Lieutenant Gilbert Seltzer of West Orange, an officer in the “Ghost Army” during World War II, said it was “a very proud time in my life.”

Three local World War II veterans will be honored by the Jewish Historical Society of New Jersey for their roles in a top-secret mission that used camouflage, decoys, and Hollywood-like special effects to deceive the Nazis.

Seymour Nussenbaum of Monroe Township, Gilbert Seltzer of West Orange, and the late Irving Mayer of Dover were all members of the U.S. Army’s 23rd Headquarters Special Troops but secretly served among the artists and architects in the “Ghost Army.”

It wasn’t until 1996, more than a half-century after the war ended, that they and some 1,000 American soldiers were permitted to discuss their role in defeating Hitler’s army before and after the Normandy Invasion in June 1944.

Without the knowledge of most others in the military, they designed inflatable camouflage tanks and other decoy weapons, used state-of-the-art audio equipment to simulate the sounds of troop movements, and masqueraded as members of other combat units to deceive the Germans.

“Before D-Day, we were training in England for the decoy mission, which would misdirect German troops away from the actual invasion beaches,” said the 100-year-old Seltzer in an Oct. 15 phone interview. “This was not an easy romp.”

“The whole purpose was deception under the blanket of counter-intelligence,” said Nussenbaum.

On Tuesday, Nov. 11, the historical society will present a screening of a 2013 PBS documentary, The Ghost Army, at 7 p.m. in a conference room at the Aidekman campus in Whippany. One of the Ghost Army’s inflatable rubber tanks will be on display in the building’s atrium.

The program will be open to all free of charge.

Members of the Ghost Army — many of whom worked as artists, architects, and designers before the war — created 93-pound rubber tanks that could be pumped up with air in 20 minutes. “If you went 20 or 30 feet away you couldn’t tell the difference between an inflatable tank and a real one. They were magnificent,” Nussenbaum told NJ Jewish News.

Wire recorders — the forerunners to magnetic tape — mimicked the sounds of real tanks and men and equipment on the move.

“They even staged conversations, like, 'Hey, you got a cigarette over there?’” said Robert Mayer, a Chicago resident whose late father, Irving, later became a mechanical engineer who worked on real weapons.

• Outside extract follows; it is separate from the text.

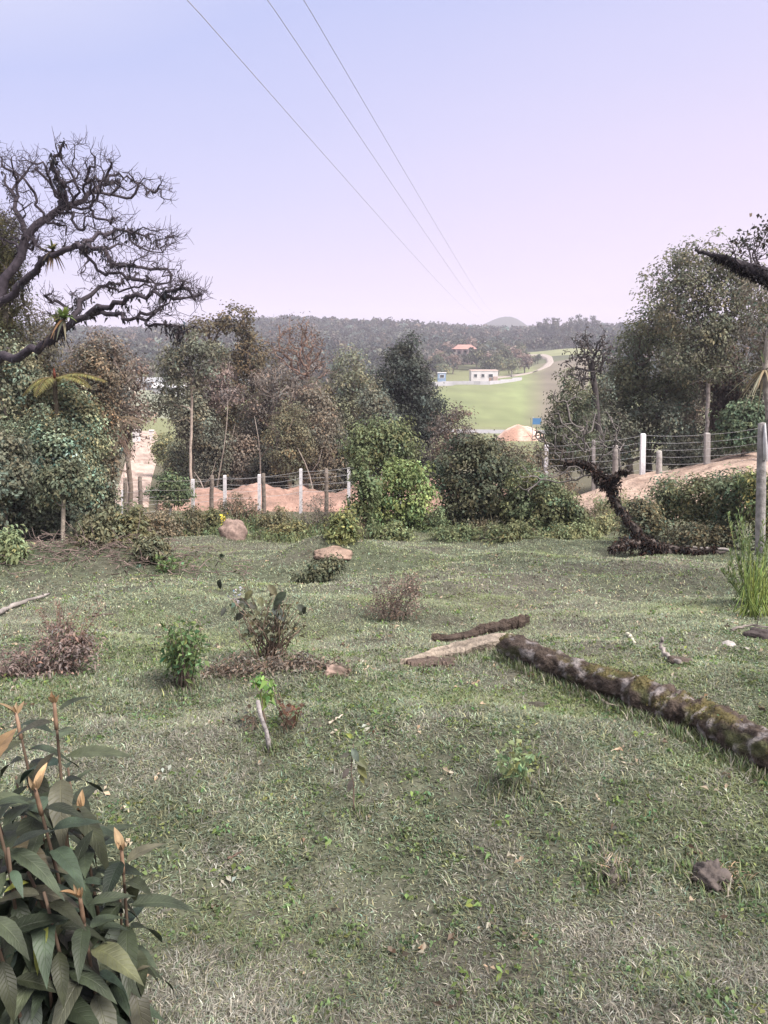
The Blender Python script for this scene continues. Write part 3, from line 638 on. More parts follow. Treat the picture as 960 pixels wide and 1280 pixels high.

“I am very proud of Irving, and I am very grateful that what he did is no longer a classified part of our history,” said Irving’s widow, Sandy, who now resides in Morristown.

Other “ghosts” put Third Army insignia on their uniforms and vehicles. “We would wander around in Normandy while the actual troops of the Third Army were training in England. We were decoy troops,” said Seltzer.

Others would walk into the local bars in French towns, start drinking, and spread false rumors.

“We were in lots of danger,” Seltzer told NJJN. “We were located close to the front almost everywhere. One of our missions was to draw fire away from real outfits.

“Why we escaped I don’t know.”

“It was a very proud time in my life,” he added. “I am very happy I went through it, but I wouldn’t do it again for anything.”

“It was all a crap shoot,” said Nussenbaum. “I felt there was a job to be done and that is what fate had for me. If I had been an infantryman I might have gotten killed.”

Their 40 heroic missions remained unheralded during the Cold War “because some military people felt they might be usable again in another situation,” possibly against the Soviet Union, said JHS of NJ executive director Linda Forgosh.